I don't live in a fairy world where car accidents don't happen and people aren't supposed to die. Or where because Einstein flunked physics, we assume he is stupid. Or because Carl Sagan wrote sci-fi, it means he's incapable of being scientific.

Overall, I don't think PR antics (such as Randi's bloviation), trumps hard, repeatable scientific evidence.

You, however, appear to be caught in this fairy world.

On The Science of Scientology

Posted on November 20 at 11:45 p.m.

Artoo wrote: "I too await what will surely be the world-changing event of my life: the day an OT does something measurably supernatural."

No need to wait then, Artoo. Simply google "Pat-Price".

Or are measurements from scientific experimentation just not good enough for you?

On The Science of Scientology

Posted on November 20 at 10:55 p.m.

RichardRosen writes "But Randi, understanding scientific method and having been a stage magician...."

Richard, I was a stage magician too, and I'm also a trained scientist. And I understand the scientific method, as well as Scientology.

Your anecdotes and ad hominem are very colorful. They do very little, however, if we're interested in getting to the bottom of whether paranormal phenomena and OT abilities are real or not.

I would suggest you do the research I mentioned above.

On The Science of Scientology

Posted on November 19 at 9:28 p.m.

Artoo wrote "I love the first amendment that allows us the ability to have this discussion"

Well then, we're in agreement on something. As apparently is the Church of Scientology, whose Code (authored by Hubbard) includes:

"We of the Church believe ... that all men have inalienable rights to think freely, to talk freely, to write freely their own opinions and to counter or utter or write upon the opinions of others."

http://www.whatisscientology.org/html...

On The Science of Scientology

Posted on November 19 at 4:09 p.m.

"Alien souls are clouding my mind!"

That, or that South Park DVD you got for your birthday.

On The Science of Scientology

Posted on November 19 at 3:26 p.m.

Searchlight, Re: Crinnion. He's not a Scientologist.

Re: the Barley formula, Hubbard never suggested the formula "devoid of fruits and vegetables". On the contrary, Hubbard was a strong supporter of necessary vitamins and nutrients, at all ages.

Additionally, the Church of Scientology doesn't require Scientologist parents to use any particular method (or baby formula), to raise or feed their kids -- other than a healthy diet lacking in Ritalin.

On The Science of Scientology

Posted on November 19 at 3:03 p.m.

Richard,

James Randi is an entertainer, not a scientist. In his supposed test, he is the sole judge and jury. His tests are not based on science or the scientific method. The information that I cited, on the other hand, is.

Suggested reading: http://alternativescience.com/james-r... (and an excellent site, overall)

If you want to learn further about independent, controlled scientific testing done of OTs, I invite you to google Scientology OTs such as Pat Price, Ingo Swann, Hal Puthoff and others.

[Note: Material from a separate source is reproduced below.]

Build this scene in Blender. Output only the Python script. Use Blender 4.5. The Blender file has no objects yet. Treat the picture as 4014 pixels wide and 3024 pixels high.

On The Science of Scientology

Posted on November 19 at 1:48 p.m.

Money wrote: "The article on sauna detox, hosted on the NIH website you provided a link to, has absolutely nothing to do with Scientology."

Wrong. The "sauna detox" protocol discussed in the research article at the nih.gov website is the same as Scientology's "Purification Program". It is pure Scientology.

Your remaining spin and hand-waving does nothing for your case.